Task: Skipping all pictures, set down the lines of the listing from the first through the one with "bg.inputs[0]); wl.new(bg.outputs[0], wo.inputs[0])".

═════ Supplied records ═════

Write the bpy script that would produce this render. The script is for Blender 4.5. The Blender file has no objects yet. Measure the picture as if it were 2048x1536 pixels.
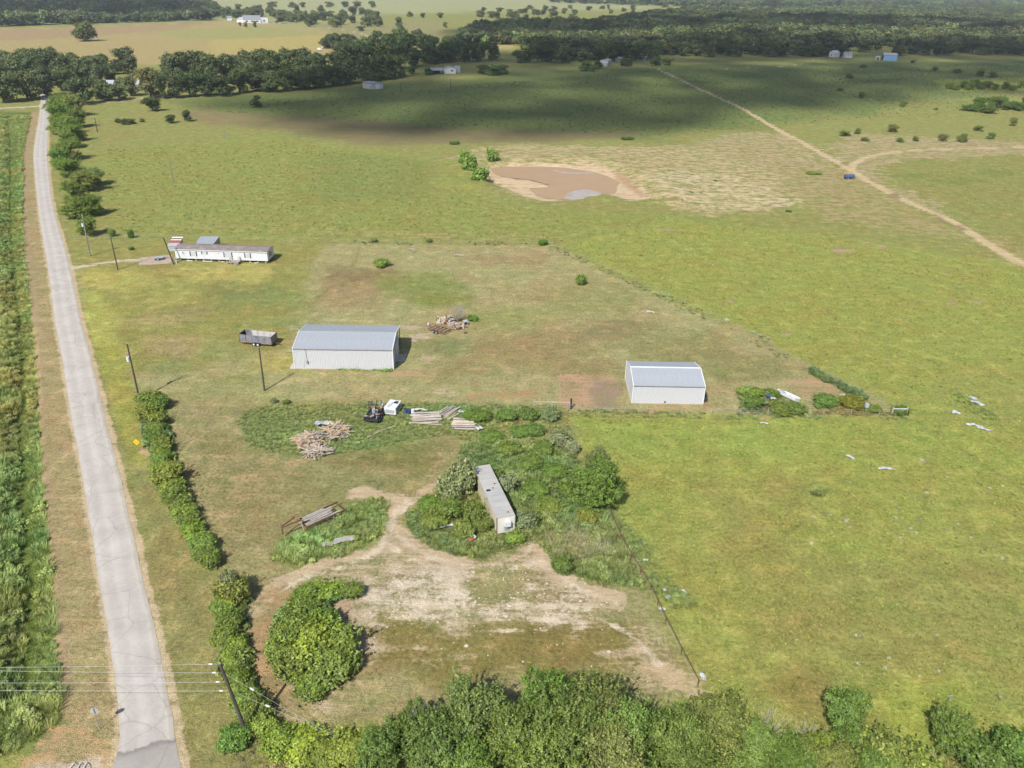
import bpy, math, random
import numpy as np
from mathutils import Vector, Matrix

# ------------------------------------------------------------------ camera, sky, sun, exposure
scene = bpy.context.scene
FPX, CAM_H = 1567.0, 65.0                       # focal length in photo pixels, drone height in metres
PITCH, ROLL = math.radians(27.35), math.radians(1.0)
SUN_ELEV, SHADOW_AZ = math.radians(47.0), math.radians(25.0)   # shadows fall away from the camera and to the right
HAZE = 1.0e-4
SKY_STRENGTH, SUN_STRENGTH, EXPOSURE = 0.088, 4.4, 0.56

cam_data = bpy.data.cameras.new('camera')
cam = bpy.data.objects.new('camera', cam_data)
scene.collection.objects.link(cam)
cam_data.sensor_fit = 'HORIZONTAL'
cam_data.sensor_width = 36.0
cam_data.lens = FPX / 2048.0 * 36.0
cam_data.clip_start, cam_data.clip_end = 1.0, 40000.0
cam.location = (0, 0, CAM_H)
cam.rotation_euler = (Matrix.Rotation(math.pi / 2 - PITCH, 3, 'X') @ Matrix.Rotation(ROLL, 3, 'Z')).to_euler()
scene.camera = cam

world = bpy.data.worlds.new('World'); scene.world = world; world.use_nodes = True
wn = world.node_tree.nodes; wl = world.node_tree.links
for n in list(wn): wn.remove(n)
sky_node = wn.new('ShaderNodeTexSky'); sky_node.sky_type = 'NISHITA'; sky_node.sun_disc = False
sky_node.sun_elevation = SUN_ELEV
sky_node.sun_rotation = math.pi + SHADOW_AZ
sky_node.altitude = 50; sky_node.air_density = 1.0; sky_node.dust_density = 1.5; sky_node.ozone_density = 1.0
bg = wn.new('ShaderNodeBackground'); bg.inputs['Strength'].default_value = SKY_STRENGTH
wo = wn.new('ShaderNodeOutputWorld')
wl.new(sky_node.outputs[0], bg.inputs[0]); wl.new(bg.outputs[0], wo.inputs[0])

SUN_DIR = Vector((math.sin(SHADOW_AZ) * math.cos(SUN_ELEV), math.cos(SHADOW_AZ) * math.cos(SUN_ELEV), -math.sin(SUN_ELEV)))
sl = bpy.data.lights.new('sun', 'SUN'); sl.energy = SUN_STRENGTH; sl.angle = math.radians(0.53); sl.color = (1.0, 0.975, 0.935)
sun = bpy.data.objects.new('sun', sl); scene.collection.objects.link(sun)
sun.rotation_euler = SUN_DIR.to_track_quat('-Z', 'Y').to_euler()
sun.location = (0, 0, 300)

vs = scene.view_settings
vs.view_transform = 'Standard'; vs.look = 'None'; vs.gamma = 1.0; vs.use_curve_mapping = False
vs.exposure = EXPOSURE
cy = scene.cycles
cy.max_bounces = 5; cy.diffuse_bounces = 2; cy.glossy_bounces = 2; cy.transmission_bounces = 2
cy.transparent_max_bounces = 16; cy.volume_bounces = 0
cy.volume_max_steps = 64
cy.caustics_reflective = False; cy.caustics_refractive = False
cy.use_adaptive_sampling = True; cy.adaptive_threshold = 0.025; cy.adaptive_min_samples = 16

# ------------------------------------------------------------------ helpers
C = scene.collection
rng = np.random.default_rng(7); random.seed(7)
_cr, _sr, _cp, _sp = math.cos(ROLL), math.sin(ROLL), math.cos(PITCH), math.sin(PITCH)

def G(x, y, z=0.0):
    """point at height z on the line of sight of photo pixel (x, y) of the survey photo"""
    a, b = (x - 1024) / FPX, -(y - 768) / FPX
    X, Y = _cr * a - _sr * b, _sr * a + _cr * b
    d = (X, _cp + Y * _sp, -_sp + Y * _cp)
    t = (z - CAM_H) / d[2]
    return Vector((t * d[0], t * d[1], z))
def GP(pts, z=0.0): return np.array([G(x, y, z)[:2] for x, y in pts])

def lin(c):
    c = c / 255.0
    return c / 12.92 if c <= 0.04045 else ((c + 0.055) / 1.055) ** 2.4
SUNLIT = 1.62                                    # what a sunlit albedo of 1 renders to
def alb(r, g, b, k=SUNLIT): return (lin(r) / k, lin(g) / k, lin(b) / k)

def _h(ix, iy, seed):
    n = (ix.astype(np.int64) * 374761393 + iy.astype(np.int64) * 668265263 + seed * 1442695041) & 0xffffffff
    n = ((n ^ (n >> 13)) * 1274126177) & 0xffffffff
    return ((n ^ (n >> 16)) & 0xffff) / 65535.0
def vnoise(x, y, seed=0):
    ix, iy = np.floor(x), np.floor(y); fx, fy = x - ix, y - iy
    fx = fx * fx * (3 - 2 * fx); fy = fy * fy * (3 - 2 * fy)
    a, b = _h(ix, iy, seed), _h(ix + 1, iy, seed); c, d = _h(ix, iy + 1, seed), _h(ix + 1, iy + 1, seed)
    return (a + (b - a) * fx) * (1 - fy) + (c + (d - c) * fx) * fy
def fbm(x, y, scale, seed=0, octv=3):
    s, t, k = 0.0, 0.0, 1.0
    for o in range(octv):
        s = s + k * vnoise(x / scale * 2 ** o, y / scale * 2 ** o, seed + o * 17); t += k; k *= 0.55
    return s / t - 0.5
def seg_d(px, py, a, b):
    dx, dy = b[0] - a[0], b[1] - a[1]
    t = np.clip(((px - a[0]) * dx + (py - a[1]) * dy) / (dx * dx + dy * dy + 1e-12), 0, 1)
    return np.hypot(px - a[0] - t * dx, py - a[1] - t * dy)
def line_d(px, py, pts):
    d = np.full(px.shape, 1e9)
    for a, b in zip(pts[:-1], pts[1:]): d = np.minimum(d, seg_d(px, py, a, b))
    return d
def poly_sd(px, py, pts):
    d = line_d(px, py, np.vstack([pts, pts[:1]]))
    ins = np.zeros(px.shape, bool); n = len(pts)
    for i in range(n):
        (x0, y0), (x1, y1) = pts[i], pts[(i + 1) % n]
        if y0 == y1: continue
        ins ^= ((y0 > py) != (y1 > py)) & (px < (x1 - x0) * (py - y0) / (y1 - y0) + x0)
    return np.where(ins, -d, d)
def sstep(a, b, x):
    t = np.clip((x - a) / (b - a), 0, 1); return t * t * (3 - 2 * t)
def smooth_line(pts, n=8):
    """Catmull-Rom through the points"""
    P = [np.array(p, float) for p in pts]; P = [2 * P[0] - P[1]] + P + [2 * P[-1] - P[-2]]; out = []
    for i in range(1, len(P) - 2):
        p0, p1, p2, p3 = P[i - 1:i + 3]
        for k in range(n):
            t = k / n
            out.append(0.5 * ((2 * p1) + (-p0 + p2) * t + (2 * p0 - 5 * p1 + 4 * p2 - p3) * t * t + (-p0 + 3 * p1 - 3 * p2 + p3) * t ** 3))
    out.append(P[-2]); return np.array(out)

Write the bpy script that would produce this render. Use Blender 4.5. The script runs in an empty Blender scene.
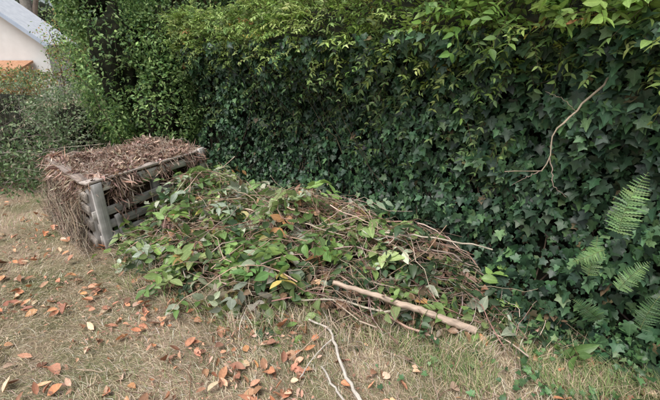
import bpy, math, numpy as np, bmesh
from mathutils import Vector
rng=np.random.default_rng(7)
scene=bpy.context.scene
# ---------------------------------------------------------------- helpers
TAB=rng.random((64,64,64)).astype(np.float32)
def vnoise(p):
    p=np.asarray(p,dtype=float); i=np.floor(p).astype(int); f=p-i; f=f*f*(3-2*f); i=i%64; j=(i+1)%64
    def T(a,b,c): return TAB[a,b,c]
    x0,y0,z0=i[...,0],i[...,1],i[...,2]; x1,y1,z1=j[...,0],j[...,1],j[...,2]
    fx,fy,fz=f[...,0],f[...,1],f[...,2]
    c00=T(x0,y0,z0)*(1-fx)+T(x1,y0,z0)*fx; c10=T(x0,y1,z0)*(1-fx)+T(x1,y1,z0)*fx
    c01=T(x0,y0,z1)*(1-fx)+T(x1,y0,z1)*fx; c11=T(x0,y1,z1)*(1-fx)+T(x1,y1,z1)*fx
    return (c00*(1-fy)+c10*fy)*(1-fz)+(c01*(1-fy)+c11*fy)*fz
def n3(x,y,z=0.0,s=1.0,o=0.0):
    x,y,z=np.broadcast_arrays(np.asarray(x,float),np.asarray(y,float),np.asarray(z,float))
    return vnoise(np.stack([x*s+o,y*s+o*1.7,z*s+o*.6],-1)+100)
def norm(v): return v/np.maximum(np.linalg.norm(v,axis=-1,keepdims=True),1e-9)
def empty(name,loc=(0,0,0)):
    e=bpy.data.objects.new(name,None); scene.collection.objects.link(e); e.location=loc; return e
def mkmesh(name,V,F,mat,parent=None,col=None,lp=None,smooth=False):
    V=np.asarray(V,np.float32).reshape(-1,3); F=np.asarray(F,np.int32); k=F.shape[1]
    me=bpy.data.meshes.new(name)
    me.vertices.add(len(V)); me.vertices.foreach_set('co',V.ravel())
    me.loops.add(F.size); me.loops.foreach_set('vertex_index',F.ravel())
    me.polygons.add(len(F)); me.polygons.foreach_set('loop_start',np.arange(0,F.size,k,dtype=np.int32))
    if smooth: me.polygons.foreach_set('use_smooth',np.ones(len(F),bool))
    me.update(calc_edges=True); me.validate()
    if col is not None:
        a=me.attributes.new('Col','FLOAT_COLOR','POINT')
        c=np.ones((len(V),4),np.float32); c[:,:3]=col; a.data.foreach_set('color',c.ravel())
    if lp is not None:
        a=me.attributes.new('lp','FLOAT_VECTOR','POINT'); a.data.foreach_set('vector',np.asarray(lp,np.float32).ravel())
    me.materials.append(mat)
    ob=bpy.data.objects.new(name,me); scene.collection.objects.link(ob)
    if parent: ob.parent=parent
    return ob
# templates ------------------------------------------------------
def oval(w=.28,st=(0,.18,.45,.75,1),ws=None,fold=.12):
    vs=[];fs=[]
    if ws is None: ws=[0.04,.75,1,.62,0.02]
    for y,a in zip(st,ws):
        vs+= [(-w*a,y,fold*a*w*2),(0,y,0),(w*a,y,fold*a*w*2)]
    for i in range(len(st)-1):
        for c in (0,1):
            a=i*3+c; b=a+1; d=a+3; e=a+4
            fs+=[(a,b,e),(a,e,d)]
    return np.array(vs,float),np.array(fs)
OVAL=oval(); OVALB=oval(.33,ws=[.05,.8,1,.7,.03],fold=.2); LANCE=oval(.19,ws=[.06,.8,1,.55,.02],fold=.2)
STRAP=oval(.07,st=(0,.35,.7,1),ws=[.3,1,.8,.1],fold=.4)
SMALL=oval(.27,st=(0,.5,1),ws=[.1,1,.03],fold=.2)
def ivy():
    half=[(0.0,-0.02),(.2,-.14),(.46,-.05),(.36,.17),(.56,.42),(.27,.5),(.16,.72)]
    P=[(x,y) for x,y in half]+[(0,1.0)]+[(-x,y) for x,y in half[1:][::-1]]
    vs=[(0,.25,0)]+[(x,y,.12*abs(x)+.05*math.sin(9*y+3*x)) for x,y in P]
    n=len(P); fs=[(0,1+i,1+(i+1)%n) for i in range(n)]
    return np.array(vs,float),np.array(fs)
IVY=ivy()
def scatter(name,tm,P,D,N,S,C,mat,parent=None,curl=None,wid=None):
    tv,tf=tm; n=len(P)
    D=norm(D); side=norm(np.cross(D,N)); N=np.cross(side,D)
    X=np.broadcast_to(tv[None,:,0],(n,len(tv))).copy(); Y=np.broadcast_to(tv[None,:,1],(n,len(tv))); Z=np.broadcast_to(tv[None,:,2],(n,len(tv))).copy()
    if wid is not None: X*=wid[:,None]
    if curl is not None: Z=Z+curl[:,None]*(Y**2)+np.abs(curl[:,None])*1.2*(X**2)*2
    S=np.asarray(S)[:,None,None]
    V=P[:,None]+S*(X[...,None]*side[:,None]+Y[...,None]*D[:,None]+Z[...,None]*N[:,None])
    F=tf[None]+(np.arange(n)*len(tv))[:,None,None]
    col=np.repeat(C,len(tv),0)
    lp=np.stack([np.broadcast_to(tv[None,:,0],X.shape),Y,np.broadcast_to(rng.random(n)[:,None],X.shape)],-1)
    return mkmesh(name,V.reshape(-1,3),F.reshape(-1,3),mat,parent,col,lp.reshape(-1,3),smooth=True)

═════

Result:
Write the bpy script that would produce this render. The script is for Blender 4.5. The Blender file has no objects yet. Measure the picture as if it were 2048x1536 pixels.
import bpy, math, random
import numpy as np
from mathutils import Vector, Matrix

# ------------------------------------------------------------------ camera, sky, sun, exposure
scene = bpy.context.scene
FPX, CAM_H = 1567.0, 65.0                       # focal length in photo pixels, drone height in metres
PITCH, ROLL = math.radians(27.35), math.radians(1.0)
SUN_ELEV, SHADOW_AZ = math.radians(47.0), math.radians(25.0)   # shadows fall away from the camera and to the right
HAZE = 1.0e-4
SKY_STRENGTH, SUN_STRENGTH, EXPOSURE = 0.088, 4.4, 0.56

cam_data = bpy.data.cameras.new('camera')
cam = bpy.data.objects.new('camera', cam_data)
scene.collection.objects.link(cam)
cam_data.sensor_fit = 'HORIZONTAL'
cam_data.sensor_width = 36.0
cam_data.lens = FPX / 2048.0 * 36.0
cam_data.clip_start, cam_data.clip_end = 1.0, 40000.0
cam.location = (0, 0, CAM_H)
cam.rotation_euler = (Matrix.Rotation(math.pi / 2 - PITCH, 3, 'X') @ Matrix.Rotation(ROLL, 3, 'Z')).to_euler()
scene.camera = cam

world = bpy.data.worlds.new('World'); scene.world = world; world.use_nodes = True
wn = world.node_tree.nodes; wl = world.node_tree.links
for n in list(wn): wn.remove(n)
sky_node = wn.new('ShaderNodeTexSky'); sky_node.sky_type = 'NISHITA'; sky_node.sun_disc = False
sky_node.sun_elevation = SUN_ELEV
sky_node.sun_rotation = math.pi + SHADOW_AZ
sky_node.altitude = 50; sky_node.air_density = 1.0; sky_node.dust_density = 1.5; sky_node.ozone_density = 1.0
bg = wn.new('ShaderNodeBackground'); bg.inputs['Strength'].default_value = SKY_STRENGTH
wo = wn.new('ShaderNodeOutputWorld')
wl.new(sky_node.outputs[0], bg.inputs[0]); wl.new(bg.outputs[0], wo.inputs[0])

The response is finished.